Kürd’ler yalnızca Kurdistan coğrafyasında yaşamıyorlar. Dünya’nın hemen hemen her ülkesinde eğitimli ve etkin Kürd nüfusu var. Çok yoğun aktiviteler var. Hepsinin ülkeye dönüş hasreti var. Mevcut Kurdistan siyasi hareketlere de yoğun öfke var. Yeni siyasi arayışlar var. Arayışların hepsi Türkiye ile çatışmayı esas alıyor. Kürd halkının beklentisi bağımsızlıktır. Ortam bu olanağı oluşturmuş. Bunları kimse göz ardı etmesin. Çatışmayı, çarpışmayı hedef alan arayışlar yerine, Türkiye Devleti, yapıcı ve birleştirici kabul edilebilinir proje ile Kürd halkını kazanamazsa Türkiye bu darboğazı aşamaz. Bana göre bu görüş bu vizyon geliştirilmeli ve yaşama geçirilmelidir. Türkiye Devletinin daha iyi bir proje alternatifi var ise onu açıklasın. Ama bugün ki tutumda direnmek Türkiye’yi yıkıma sürükler.

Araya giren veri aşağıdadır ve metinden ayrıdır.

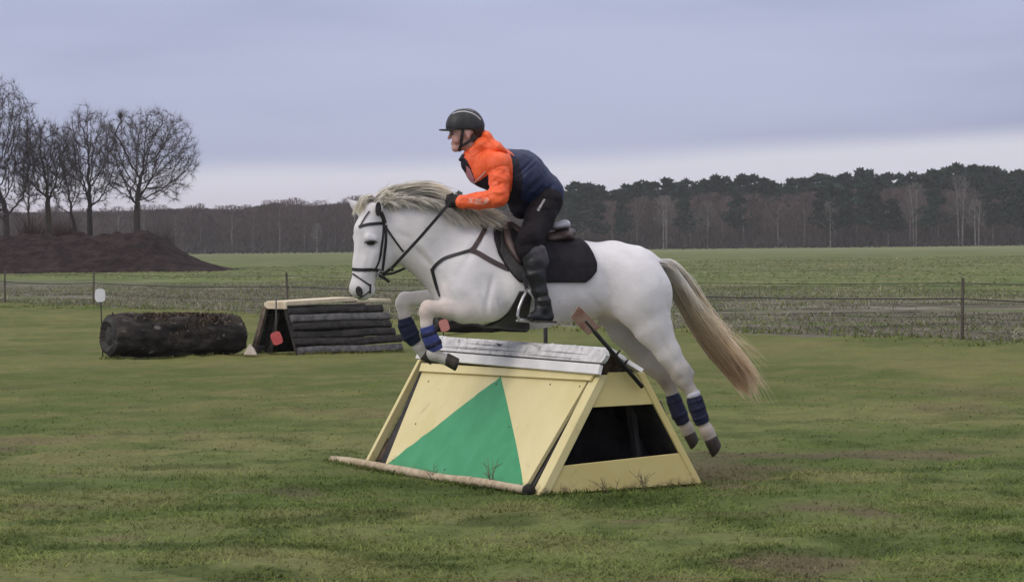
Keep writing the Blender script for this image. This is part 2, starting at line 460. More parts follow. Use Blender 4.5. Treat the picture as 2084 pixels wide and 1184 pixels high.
def lawn_mesh():
    nr, nc = 470, 520; k = 8550.0
    Y = k / np.linspace(k / 9.5, k / 100.0, nr); T = np.linspace(-.42, .42, nc)
    YY, TT = np.meshgrid(Y, T, indexing='ij'); XX = TT * np.maximum(YY, 14.0)
    V = np.stack([XX, YY, lawn_height(XX.ravel(), YY.ravel()).reshape(XX.shape)], -1).reshape(-1, 3)
    d = beyond(V) + .4 * np.sin(V[:, 0] * 1.9) + .45 * (fbm(V[:, 0], V[:, 1], 1.2, 3) - .5); V[:, 2] -= np.clip(d + .6, 0, 1) * .09
    ok = d < .7; idx = np.arange(nr * nc).reshape(nr, nc)
    F = np.stack([idx[:-1, :-1], idx[:-1, 1:], idx[1:, 1:], idx[1:, :-1]], -1).reshape(-1, 4)
    F = F[ok[F].all(1)]
    used = np.unique(F); mp_ = np.full(len(V), -1); mp_[used] = np.arange(len(used)); V = V[used]
    return V, mp_[F], lawn_colour(V[:, 0], V[:, 1])
lv, lf, lc = lawn_mesh()
o = put('lawn', lv, lf, LAWN, base=(0, 0, 0), col=lc, smooth=True); tag(o, kind='structure')

# ------------------------------------------------------------------ grass and weeds (stuff)
def blades(P, hgt, wid, lean, az, colv, bend=0.35):
    """two triangles per blade: base pair, middle, tip"""
    n = len(P); ca, sa = np.cos(az), np.sin(az)
    side = np.stack([ca, sa, 0 * ca], 1); fwd = np.stack([-sa, ca, 0 * ca], 1); up = np.array([0, 0, 1.0])
    mid = P + up * (hgt * .55)[:, None] + fwd * (lean * .3)[:, None]
    tip = P + up * (hgt * (1 - bend * .3))[:, None] + fwd * lean[:, None]
    V = np.stack([P - side * (wid / 2)[:, None], P + side * (wid / 2)[:, None], mid + side * (wid * .38)[:, None], mid - side * (wid * .38)[:, None], tip], 1).reshape(-1, 3)
    b = np.arange(n)[:, None] * 5
    F = np.concatenate([b + np.array([[0, 1, 2]]), b + np.array([[0, 2, 3]]), b + np.array([[3, 2, 4]])])
    C = np.repeat(colv[:, None, :], 5, 1).reshape(-1, 3)
    return V, F, C
def wedge_points(n, y0, y1, margin=1.0, r=rng):
    u = r.random(n); y = np.sqrt(y0 * y0 + u * (y1 * y1 - y0 * y0))
    x = (r.random(n) * 2 - 1) * (y * 1042 / FPX + margin)
    return np.stack([x, y, np.full(n, .003)], 1)
GRASS = mat('grass', (.85, .85, .85), (1.15, 1.15, 1.1), rough=.85, scale=1.5, attr=True, spec=.1, transl=.4)
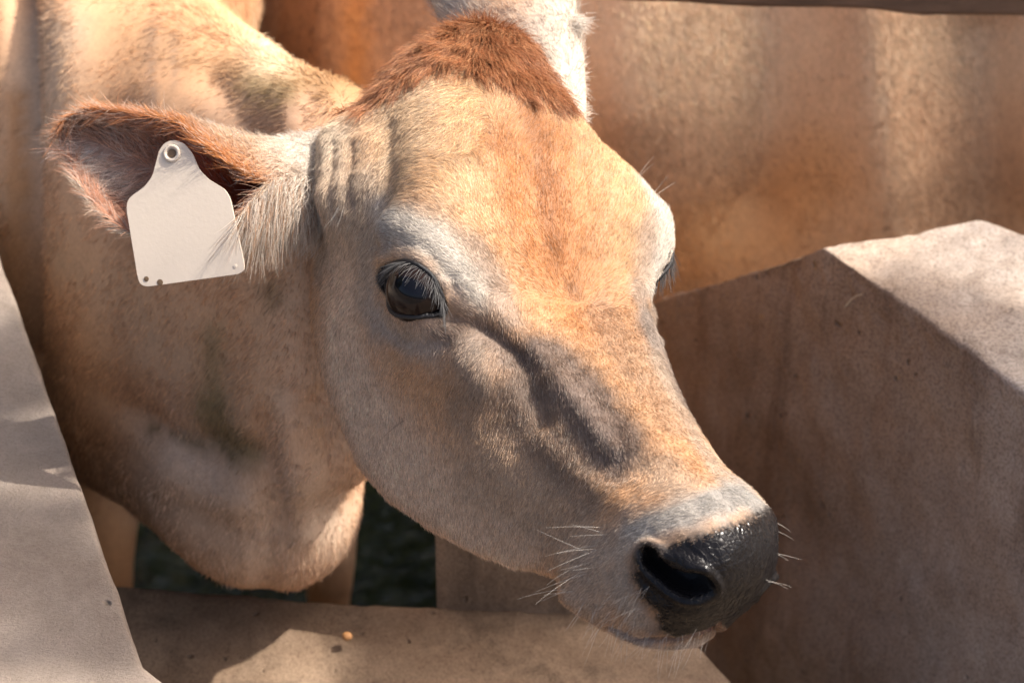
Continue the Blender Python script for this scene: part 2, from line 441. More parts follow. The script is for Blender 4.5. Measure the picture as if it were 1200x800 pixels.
# poll tuft: red-brown long hair
TUFT_PX = [(425,128),(440,70),(480,30),(540,0),(600,5),(640,50),(662,92),(680,112),(655,128),(622,114),(600,105),(560,84),(520,80),(480,92),(455,108)]
X, Y, D = PX
tuft_sd = np.where((HB[..., 0] < 12) & FRONT, poly_sd(X, Y, TUFT_PX), 99)
tuft_sd = np.where((HB[..., 0] < 1.0) & (HB[..., 2] > -6.5) & ~FRONT, -10, tuft_sd)
TUFT = smooth(10, -12, tuft_sd+(vnoise(HB.reshape(-1, 3), 1.3, 19).reshape(HW.shape[:2])-.5)*16)
COAT = COAT*(1-TUFT[..., None]) + np.array([.26, .10, .042])*TUFT[..., None]
ring_ = np.exp(-(np.maximum(muz_sd+sk_n*.8-1 if 'sk_n' in globals() else muz_sd, 0)/7.0)**2)*(HB[..., 0] > 33)
ring_ = ring_*(.45+.55*(vnoise(HB.reshape(-1, 3), 9, 27).reshape(ring_.shape) > .42))
COAT = COAT*(1-ring_[..., None]*.85)+np.array([.07, .058, .052])*(ring_*.85)[..., None]
BLACK = np.array([.005, .0045, .005])
sk_n = (vnoise(HB.reshape(-1, 3), 5, 17).reshape(HW.shape[:2])-.5)*9
SKIN = np.maximum(smooth(4, -4, muz_sd+sk_n), smooth(8, 2, nos_sd))
SKIN = np.maximum(SKIN, smooth(5.5, 1.5, eye_sd))
lip = mirrored(path_dist([(700,735),(745,754),(790,757),(835,742),(868,720)], 8))
SKIN = np.maximum(SKIN, np.exp(-(mouth/.32)**2)*.9)
SKINCOL = np.where((mouth < .55)[..., None] & (muz_sd > -6)[..., None], np.array([.06, .022, .016]), BLACK)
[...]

Doğrular acı verebilir. Duygusal değil gerçekçi olalım. Türkiye’nin yıkıma sürüklenmesi, Kürd halkının ve benim yararıma olmaz. Türkiye halkına da yararı olmaz. Dünya’ya da yararı olmaz. Yıkım yıkımı getirir. Öne sürdüğüm proje gerçekçi ve inşa edici vizyondur. Yıkıcı çatışmalar, çarpışmalar on yıllar sürse de herkes çektiğiyle kalır. Sonuç bu vizyondur. Türkiye, İran ve Rusya inisiyatifi doğru perspektifle başarıya kavuşur. Yoksa yıkımı genişletip hızlandırır. Sorunlar var. Kaynağı bellidir. Sorunların kaynağı giderilmezse sorun süreklileşir. İçinde bulunduğumuz durum budur.